# The problem:
Copy the lines holding the word "scene", all of them.

# Data extract:
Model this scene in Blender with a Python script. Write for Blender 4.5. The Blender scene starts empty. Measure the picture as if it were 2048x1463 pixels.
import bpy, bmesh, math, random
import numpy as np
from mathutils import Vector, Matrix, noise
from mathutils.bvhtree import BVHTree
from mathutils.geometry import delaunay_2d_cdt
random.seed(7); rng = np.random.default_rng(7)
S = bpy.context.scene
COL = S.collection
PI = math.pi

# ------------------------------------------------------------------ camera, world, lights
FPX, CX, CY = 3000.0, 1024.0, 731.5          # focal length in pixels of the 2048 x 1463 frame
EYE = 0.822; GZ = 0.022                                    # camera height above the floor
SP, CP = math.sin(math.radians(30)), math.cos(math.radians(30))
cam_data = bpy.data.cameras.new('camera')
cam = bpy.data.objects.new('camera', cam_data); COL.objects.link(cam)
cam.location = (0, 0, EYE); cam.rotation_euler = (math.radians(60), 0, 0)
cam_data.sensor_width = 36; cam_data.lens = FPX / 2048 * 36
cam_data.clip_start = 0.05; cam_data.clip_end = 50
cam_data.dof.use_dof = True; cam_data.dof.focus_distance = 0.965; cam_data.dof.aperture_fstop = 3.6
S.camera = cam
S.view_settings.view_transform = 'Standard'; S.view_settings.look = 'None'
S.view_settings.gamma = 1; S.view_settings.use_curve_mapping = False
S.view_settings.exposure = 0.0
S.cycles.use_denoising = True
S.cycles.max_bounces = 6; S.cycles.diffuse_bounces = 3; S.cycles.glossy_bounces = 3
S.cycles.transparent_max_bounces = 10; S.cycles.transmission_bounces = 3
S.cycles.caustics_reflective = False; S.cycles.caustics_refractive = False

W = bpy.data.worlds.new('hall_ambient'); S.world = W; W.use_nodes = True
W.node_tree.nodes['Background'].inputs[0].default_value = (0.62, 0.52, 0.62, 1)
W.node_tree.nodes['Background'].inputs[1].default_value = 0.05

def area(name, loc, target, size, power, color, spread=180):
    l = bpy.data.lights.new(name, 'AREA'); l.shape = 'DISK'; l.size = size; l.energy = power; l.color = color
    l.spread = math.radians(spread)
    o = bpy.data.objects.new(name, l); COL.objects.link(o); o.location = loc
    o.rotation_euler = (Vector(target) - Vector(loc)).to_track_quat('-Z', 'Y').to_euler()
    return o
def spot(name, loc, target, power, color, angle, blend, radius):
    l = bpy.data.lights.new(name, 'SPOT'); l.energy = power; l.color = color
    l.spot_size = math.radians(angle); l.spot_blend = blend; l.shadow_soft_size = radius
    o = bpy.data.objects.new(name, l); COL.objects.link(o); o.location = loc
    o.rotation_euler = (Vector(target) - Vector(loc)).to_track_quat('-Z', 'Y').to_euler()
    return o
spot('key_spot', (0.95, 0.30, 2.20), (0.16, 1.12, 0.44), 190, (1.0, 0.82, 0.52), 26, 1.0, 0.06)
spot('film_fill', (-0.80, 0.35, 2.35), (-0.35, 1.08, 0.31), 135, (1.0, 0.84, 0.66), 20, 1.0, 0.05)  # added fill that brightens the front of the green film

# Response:
Model this scene in Blender with a Python script. Write for Blender 4.5. The Blender scene starts empty. Measure the picture as if it were 2048x1463 pixels.
S = bpy.context.scene